Esquematizando un poco, están básicamente por un lado los partidarios del catecismo inyectado en vena tal y como lo heredaron de nuestros mayores, con las promesas aún vigentes de un cielo y un infierno eterno según sea el comportamiento de cada cual en este valle de lágrimas o se aparten o no del buen camino. O lo que es lo mismo: está en primer lugar un bando completamente perplejo y escandalizado ante cualquier nuevo discurso que pueda largar de improviso el Papa Francisco.
Y está, por otro lado, esa bandada de hijos pródigos que no había vuelto a asomar por capilla desde su primera comunión.
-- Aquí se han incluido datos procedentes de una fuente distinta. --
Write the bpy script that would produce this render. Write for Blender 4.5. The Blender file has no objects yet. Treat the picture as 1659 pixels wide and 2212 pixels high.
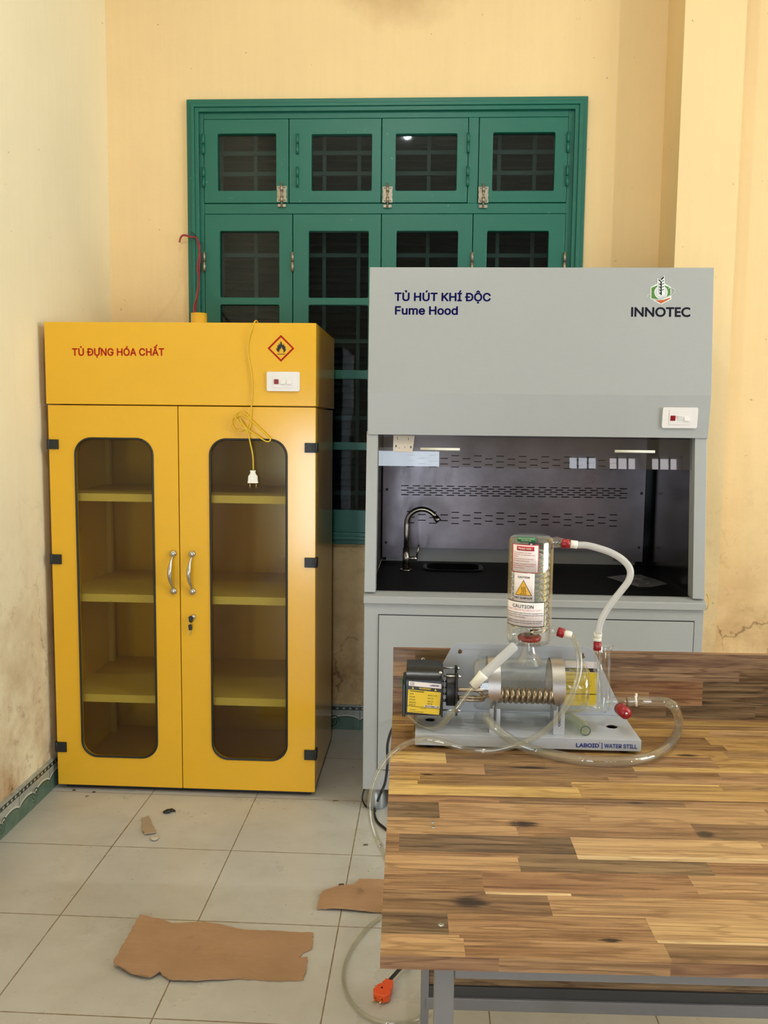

Esas ovejas negras completamente descarriadas que consideran que el aire fresco que el Pontífice argentino deja colar de pronto abriendo tan imprudentemente las puertas y las ventanas del viejo templo, es la mejor y más oportuna noticia para la supervivencia y el porvenir del mensaje del cristianismo en pleno siglo XXI. O con más claridad, actualidad y no poca escandalera. Están los inquisidores que han tirado convenientemente de látigo, crucificando al pobre deán del Cabildo Primado, por permitir la grabación del videoclip de C. Tangana y Nathy Peluso en la Catedral de Toledo, celebrando el amor humano de una pareja que baila, entre hornacinas, ensimismada y enamorada.
Y están los que han disfrutado del singular vallenato y la dosis de exuberancia carnal de dos cuerpos y las correspondientes miradas hipnotizadas que propaga el vídeo. Es decir, la cuadrilla de penitentes que simplemente tararean el pegadizo estribillo incapaces de ver nada perverso, pecaminoso o irrespetuoso en tal circunstancia antes de pasar tranquilamente al siguiente videoclip ajenos al alboroto que como un reguero de pólvora recorre tribunas y sacristías.